**Requirement**. Give the number of lines in the records below that include "picture". Reply with that number alone.

**Excerpted records**.
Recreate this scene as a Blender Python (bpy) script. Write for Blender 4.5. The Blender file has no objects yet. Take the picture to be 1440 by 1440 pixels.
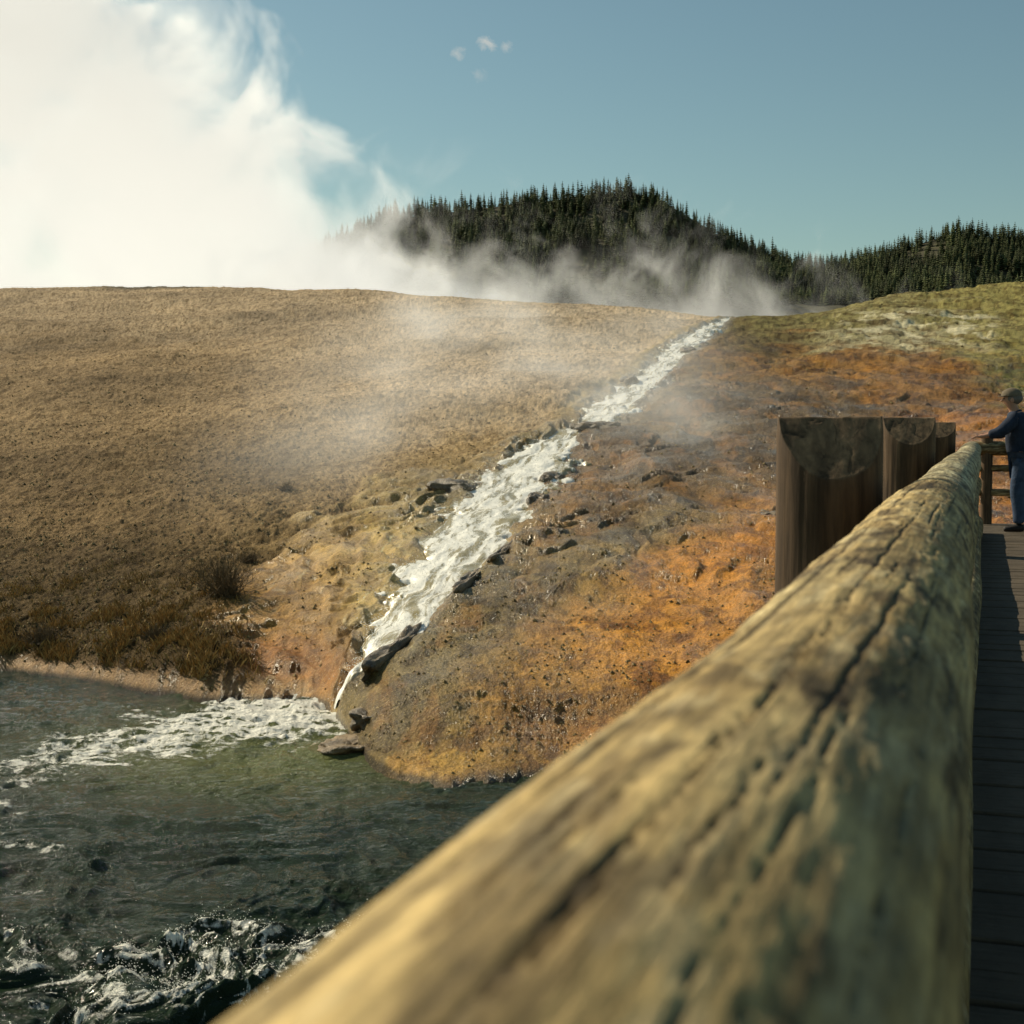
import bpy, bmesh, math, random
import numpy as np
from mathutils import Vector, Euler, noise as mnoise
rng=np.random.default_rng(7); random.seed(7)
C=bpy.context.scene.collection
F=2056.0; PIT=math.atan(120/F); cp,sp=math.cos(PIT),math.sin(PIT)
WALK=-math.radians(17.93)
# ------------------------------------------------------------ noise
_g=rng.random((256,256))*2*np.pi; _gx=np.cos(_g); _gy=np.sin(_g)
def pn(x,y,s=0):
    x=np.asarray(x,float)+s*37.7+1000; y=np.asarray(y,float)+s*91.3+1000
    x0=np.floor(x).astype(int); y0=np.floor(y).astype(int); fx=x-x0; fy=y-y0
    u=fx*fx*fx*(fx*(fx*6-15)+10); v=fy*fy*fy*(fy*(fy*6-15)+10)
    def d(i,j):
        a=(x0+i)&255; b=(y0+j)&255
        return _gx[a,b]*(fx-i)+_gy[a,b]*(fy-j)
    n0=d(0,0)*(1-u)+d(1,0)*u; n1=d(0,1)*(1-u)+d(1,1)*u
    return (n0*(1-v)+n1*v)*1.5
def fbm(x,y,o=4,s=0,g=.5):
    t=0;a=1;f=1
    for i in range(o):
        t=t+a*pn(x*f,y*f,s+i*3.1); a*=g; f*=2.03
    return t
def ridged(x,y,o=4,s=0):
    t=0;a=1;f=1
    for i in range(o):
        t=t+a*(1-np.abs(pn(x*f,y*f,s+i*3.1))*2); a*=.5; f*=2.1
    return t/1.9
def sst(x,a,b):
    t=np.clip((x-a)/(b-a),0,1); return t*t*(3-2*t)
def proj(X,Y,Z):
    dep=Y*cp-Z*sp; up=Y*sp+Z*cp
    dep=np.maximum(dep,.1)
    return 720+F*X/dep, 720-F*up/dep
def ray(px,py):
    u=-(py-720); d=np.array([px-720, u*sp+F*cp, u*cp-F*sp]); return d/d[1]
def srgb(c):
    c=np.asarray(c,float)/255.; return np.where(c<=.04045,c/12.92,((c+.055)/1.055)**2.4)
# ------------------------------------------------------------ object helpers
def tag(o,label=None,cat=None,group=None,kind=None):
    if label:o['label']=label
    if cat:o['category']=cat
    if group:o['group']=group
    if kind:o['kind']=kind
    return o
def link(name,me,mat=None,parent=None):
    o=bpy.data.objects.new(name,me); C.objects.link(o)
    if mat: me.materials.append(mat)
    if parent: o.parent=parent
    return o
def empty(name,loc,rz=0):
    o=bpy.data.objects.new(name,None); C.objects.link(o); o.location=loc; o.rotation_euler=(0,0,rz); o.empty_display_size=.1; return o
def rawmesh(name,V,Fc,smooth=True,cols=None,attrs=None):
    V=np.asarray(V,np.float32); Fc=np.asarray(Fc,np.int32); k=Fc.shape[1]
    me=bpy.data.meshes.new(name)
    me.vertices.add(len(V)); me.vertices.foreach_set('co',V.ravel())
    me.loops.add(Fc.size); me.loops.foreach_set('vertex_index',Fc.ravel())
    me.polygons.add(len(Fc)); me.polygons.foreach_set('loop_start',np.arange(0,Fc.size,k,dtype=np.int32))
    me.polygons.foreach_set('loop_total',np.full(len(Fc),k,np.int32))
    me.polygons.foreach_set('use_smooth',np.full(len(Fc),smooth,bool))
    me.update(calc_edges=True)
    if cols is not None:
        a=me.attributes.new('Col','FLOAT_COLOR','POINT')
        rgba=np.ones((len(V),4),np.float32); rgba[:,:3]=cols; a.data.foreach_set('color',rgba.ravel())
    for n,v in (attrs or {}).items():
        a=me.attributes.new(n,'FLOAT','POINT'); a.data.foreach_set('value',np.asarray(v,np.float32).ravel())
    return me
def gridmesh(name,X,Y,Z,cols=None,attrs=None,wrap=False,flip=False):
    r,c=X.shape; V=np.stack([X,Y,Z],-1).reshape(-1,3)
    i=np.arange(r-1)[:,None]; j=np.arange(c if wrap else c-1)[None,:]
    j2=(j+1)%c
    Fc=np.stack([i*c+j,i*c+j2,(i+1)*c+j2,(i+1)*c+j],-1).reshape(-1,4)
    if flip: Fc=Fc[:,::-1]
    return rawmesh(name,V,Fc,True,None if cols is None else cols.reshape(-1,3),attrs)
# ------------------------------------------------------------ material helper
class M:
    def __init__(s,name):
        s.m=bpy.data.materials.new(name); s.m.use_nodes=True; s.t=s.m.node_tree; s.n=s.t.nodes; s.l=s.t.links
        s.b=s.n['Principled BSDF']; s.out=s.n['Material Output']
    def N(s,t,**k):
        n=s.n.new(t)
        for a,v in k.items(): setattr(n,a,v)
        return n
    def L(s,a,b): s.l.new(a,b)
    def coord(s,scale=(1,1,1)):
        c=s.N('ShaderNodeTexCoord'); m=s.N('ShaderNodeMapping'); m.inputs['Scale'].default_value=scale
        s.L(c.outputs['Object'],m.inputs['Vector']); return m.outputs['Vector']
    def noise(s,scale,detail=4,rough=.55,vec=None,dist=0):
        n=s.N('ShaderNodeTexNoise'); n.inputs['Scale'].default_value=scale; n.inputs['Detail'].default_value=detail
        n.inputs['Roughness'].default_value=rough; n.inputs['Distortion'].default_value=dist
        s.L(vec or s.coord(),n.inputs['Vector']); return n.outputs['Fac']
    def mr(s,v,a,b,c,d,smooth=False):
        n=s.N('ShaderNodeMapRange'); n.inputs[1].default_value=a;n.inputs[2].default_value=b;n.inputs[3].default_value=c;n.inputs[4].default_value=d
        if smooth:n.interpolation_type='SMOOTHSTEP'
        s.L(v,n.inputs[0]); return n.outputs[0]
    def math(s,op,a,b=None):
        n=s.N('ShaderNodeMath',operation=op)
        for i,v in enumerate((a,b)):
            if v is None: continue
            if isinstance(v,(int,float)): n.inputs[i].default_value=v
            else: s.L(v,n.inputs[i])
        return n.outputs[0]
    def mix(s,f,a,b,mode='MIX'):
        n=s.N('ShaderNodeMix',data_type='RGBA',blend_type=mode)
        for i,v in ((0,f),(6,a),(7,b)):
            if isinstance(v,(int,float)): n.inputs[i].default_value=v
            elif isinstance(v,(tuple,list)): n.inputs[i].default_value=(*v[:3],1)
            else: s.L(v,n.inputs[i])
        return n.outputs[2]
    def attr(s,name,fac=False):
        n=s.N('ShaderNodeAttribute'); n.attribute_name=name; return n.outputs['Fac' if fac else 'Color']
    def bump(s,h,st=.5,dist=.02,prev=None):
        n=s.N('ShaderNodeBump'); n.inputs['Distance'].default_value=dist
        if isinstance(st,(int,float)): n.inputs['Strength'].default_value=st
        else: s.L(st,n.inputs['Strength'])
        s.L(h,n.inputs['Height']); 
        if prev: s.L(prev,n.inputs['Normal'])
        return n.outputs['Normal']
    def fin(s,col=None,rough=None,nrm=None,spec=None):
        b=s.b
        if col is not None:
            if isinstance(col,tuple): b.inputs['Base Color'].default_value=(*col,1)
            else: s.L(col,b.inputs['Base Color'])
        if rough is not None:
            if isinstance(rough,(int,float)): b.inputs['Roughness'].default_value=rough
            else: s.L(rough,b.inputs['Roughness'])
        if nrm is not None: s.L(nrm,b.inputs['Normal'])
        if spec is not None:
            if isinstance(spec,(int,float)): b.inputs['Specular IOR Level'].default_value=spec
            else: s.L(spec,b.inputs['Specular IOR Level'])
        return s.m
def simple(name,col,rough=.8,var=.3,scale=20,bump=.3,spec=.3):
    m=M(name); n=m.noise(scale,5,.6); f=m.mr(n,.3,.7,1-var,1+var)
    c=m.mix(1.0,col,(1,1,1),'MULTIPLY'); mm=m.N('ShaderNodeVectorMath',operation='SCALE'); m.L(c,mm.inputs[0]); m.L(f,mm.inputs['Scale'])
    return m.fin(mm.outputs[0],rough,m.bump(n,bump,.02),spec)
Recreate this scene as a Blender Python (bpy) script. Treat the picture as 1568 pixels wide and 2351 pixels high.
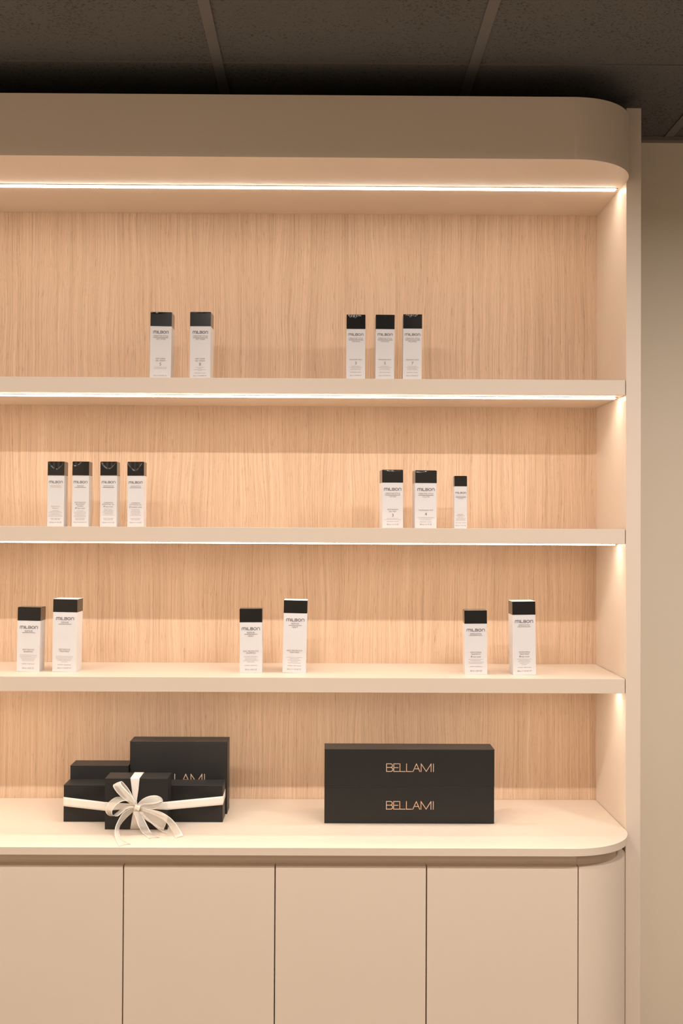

**Complete response**. 2